Donnerstag, 20. November 2008

Kinder, Jugendliche und Gewalt (1)

Wenn Kinder morden...

-cp- In den USA wird gerade ein 8-jähriger Junge verdächtigt, einen Doppelmord begangen zu haben. Sein Vater und ein Freund des Vaters wurden mit einer Schrotflinte erschossen. [net-tribune] Mittlerweile soll er gestanden haben. Dass Kinder zu Mördern werden, ist unfassbar, doch es kommt vor, und nicht nur in Form von Schulamokläufen durch jugendliche Täter. [Littleton, Erfurt, Emsdetten, Virginia, Tuusula, ...]

Durch Kinder begangene Morde sind nochmal eine andere Sache als ein Schulamoklauf, was nicht heißen soll, dass sie mehr oder weniger schlimm sind. Doch die Tatsache dass die Mörder in diesen Fällen erst 8 oder 10 Jahre alt sind, und dass sie ganz gezielt den Tode eines Menschen verursachen, ist unbegreiflich. Bekannt sind u.a. zwei Vorfälle aus England. Die Ermordung des knapp 3-jährigen James Bulger im Jahr 1993, der von zwei zehnjährigen Kindern entführt und zu Tode gefoltert wurde. [Wikipedia].

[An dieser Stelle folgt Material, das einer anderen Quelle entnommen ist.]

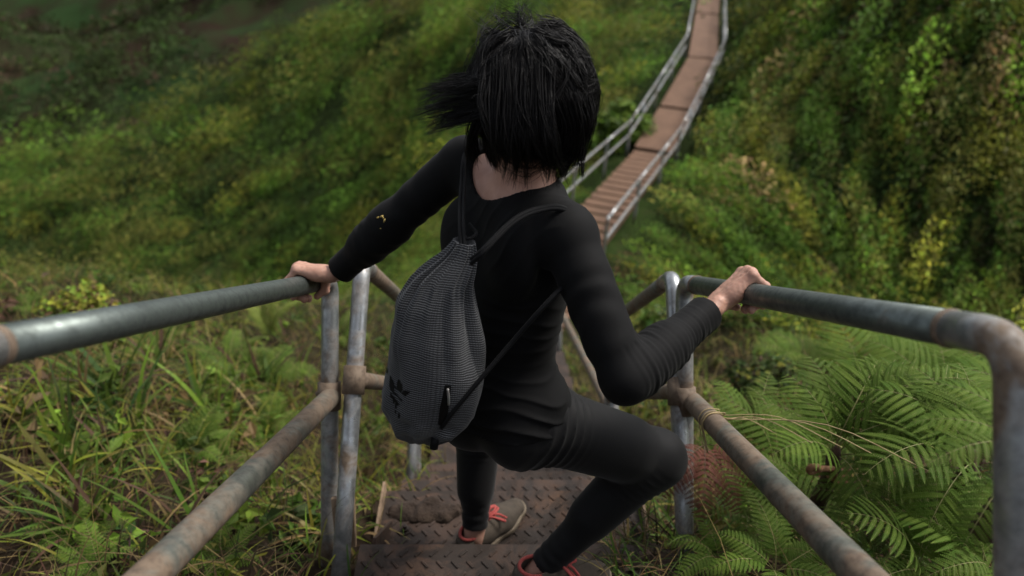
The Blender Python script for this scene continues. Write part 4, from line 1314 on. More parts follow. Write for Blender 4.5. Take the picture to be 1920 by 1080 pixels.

1968 hat die zehnjährige Mary Bell zwei Jungen getötet (einer drei und einer vier Jahre alt). Die Morde ereigneten sich an verschiedenen Tagen. Damals gab es in England noch kein Jugendstrafrecht und kein Jugendprozessgesetz. Die zum Zeitpunkt der Gerichtsverhandlung elfjährige Mary Bell wurde wie eine Erwachsene verhaftet, wie eine Erwachsene in Untersuchungshaft gesteckt und wie eine Erwachsene zu einer lebenslangen Freiheitsstrafe verurteilt. Die Journalistin Gitta Sereny beobachtete damals den Prozess. Ihre Beobachtungen und anschließende Recherchen hat sie später in einem Buch zusammengefasst, deutscher Titel: Kinder morden Kinder - Der Fall Mary Bell. Das Buch ist ziemlich verstörend und bestimmt nichts für schwache Nerven. Die Täterin Mary Bell ist auch ein Opfer. Im Alter von 22 Jahren wurde sie auf Bewährung aus der Haft entlassen. Sie erhielt einen neuen Namen, versuchte Fuß zu fassen, wurde erkannt, bedroht, verjagd und fing noch einmal von vorne an. Jahre später traf sich die Autorin Gitta Sereny mit Mary Bell und schrieb ein zweites Buch, eine Biografie: Schreie, die keiner hört.

Ein Film aus der Reihe Tatort (Martinsfeuer) greift das Thema auf und erzählt beinahe eine Variante der Mary-Bell-Geschichte.